Geithner has been sharply criticized for his role in the AIG bailout because he helped put the deal together last September as then-president of the New York Fed, yet said he did not learn of the big bonuses until two weeks ago.

In a sharp exchange, Geithner was asked by Rep. Brad Sherman, D-Calif., whether there were other financial companies besides AIG who took taxpayer bailouts and then paid big bonuses to their executives.

"You're right, this goes well beyond AIG," said Geithner.

Sherman demanded a chart of every executive at TARP-funded companies who makes more than $1 million a year, reports CBS News correspondent Nancy Cordes.

Geither was noncommittal. Sherman told him he was trying to "hide the ball."

"I'm not going to hide the ball," Geithner said. "I'll reflect on the suggestion you made."

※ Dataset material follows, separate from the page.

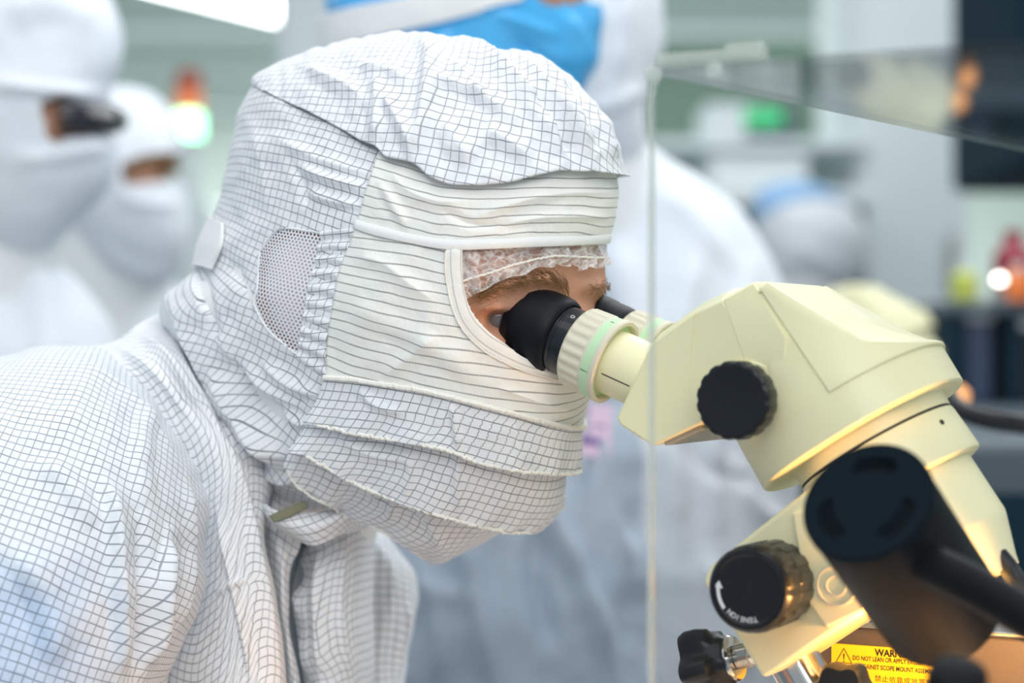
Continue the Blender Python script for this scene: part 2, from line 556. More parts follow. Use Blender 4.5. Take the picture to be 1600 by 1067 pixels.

Bernanke said it was "highly inappropriate to pay substantial bonuses" to the employees. Bernanke said he asked that the payments be stopped but was told that they were mandated by contracts agreed to before the government seized control of AIG on September 16.

"I then asked that suit be filed to prevent the payments," he said. Bernanke said that his legal staff counseled against this action on the grounds that Connecticut law provided for substantial punitive damages in the event any such suit failed. AIG's financial products division has a base in Connecticut.

But the Connecticut attorney general disagreed and said "if the Fed had called we would have given the green light" to sue, reports Cordes.

Connecticut lawmakers also subpoenaed AIG executives who received bonuses. The Stamford Advocate reports that the AIG workers, some of whom have received death threats, are concerned about security at the State Capitol, as well as the ground rules for questioning.

The AIG bonuses created a public relations headache for President Barack Obama at a time when he was trying to gin up public and political support for his economic policies, bank-rescue plan and overhaul of the nation's regulatory structure.

Government bailouts of AIG, Citigroup Inc., Bank of America Corp. and others have put billions of taxpayers' dollars at risk over the past year and have angered the American public.